Several other locations, such as the sloping shopping street of Daikanzaka, crop up in the movie and are recognisable. However, the view of the seafront from Harbour View Park has significantly changed since the 1960s, the skyline now dotted with skyscrapers including the 296m high Landmark Tower in revamped Minato Mirai 21 district built on the former docks.
Just 20 minutes by fast train from Tokyo, Yokohama can easily be visited as a day trip but should you decide to stay, the Hotel New Grand is an elegant throwback to earlier in the 20th century.

Dōgo Onsen, Matsuyama
The fantastical bathhouse that’s the key location of Spirited Away is most directly inspired by Dōgo Onsen Honkan, in the castle city of Matsuyama on the island of Shikoku. According to legend, over 1300 years ago a white heron dipped its injured leg into the hot water gushing out of a rock here and was cured. People have been flocking to Dōgo to bathe in the restorative waters ever since, making this the country’s oldest hot spring, or onsen, resort. The current bathhouse dates to 1894 and the heron is commemorated in a statue atop the three-storey building’s ornate roof. Visitors can choose from two types of bath in which to take a steamy dip with different levels of service. It’s also possible to view Yushiden, a bath built in 1899 for the exclusive use of the imperial family.
Also on Shikoku, Kōchi was a principal setting for Ocean Waves, a TV anime created in 1993 by trainee animators at Studio Ghibli. Told mainly in flashback, this realistic-looking high school love triangle drama features city locations including the impressive 18th-century castle and the central covered shopping arcade Obiya-machi.

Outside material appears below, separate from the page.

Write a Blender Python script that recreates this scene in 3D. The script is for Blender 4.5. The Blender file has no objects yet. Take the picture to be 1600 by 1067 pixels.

Shiratani Unsui-kyo Gorge, Yakushima
A parable about the perils of disrespecting nature, Princess Mononoke saw Hayao Miyazaki digging deep into Japan’s past for a tale of tribes of humans pitted against ancient spirits of the forest. The scenic inspiration for this tale is the Unesco World Heritage-listed island of Yakushima, 60km south of the southernmost tip of Kyushu island. Some of the towering yakusugi cedar trees here have been growing for over 2000 years and are honoured with individual names.
To discover what’s been dubbed Princess Mononoke’s Forest, hike through Shiratani Unsuikyō Gorge past draping greenery, splashing waterfalls and moss-covered rocks. Make sure you are clothed in waterproof gear as persistent rainfall makes Yakushima one of the wettest places in Japan. A sublime place to stay on the island are the luxury villas at Sankara Hotel & Spa which also features two restaurants serving food created mainly from local and organic produce.

Tomonoura, Hiroshima Prefecture
For 2008’s Ponyo, his tenth animated feature as a director, Miyazaki drew upon Hans Christian Andersen’s The Little Mermaid for a tale about a little girl – part fish, part human – who longs to see life above the surface of the water. Her wish comes true when she gets stuck in a glass jar and is washed ashore in a fishing village that is modelled on Tomonoura. This charming seaside location, 110km east of Hiroshima, overlooks the picturesque Inland Sea and has a horseshoe-shaped harbour that’s hardly changed in a over 100 years.
There are great views of the town and surroundings from the ruined castle Taigashima-jō. If you’re planning on staying over Kokuminshukusha Sensui-jima is based on the tiny island of Sensui-jima that’s a five-minute ferry ride away. Here you can take a take a dip in naturally heated baths within caves and by the ocean as well as go on gentle hikes around the hilly island to secluded beaches.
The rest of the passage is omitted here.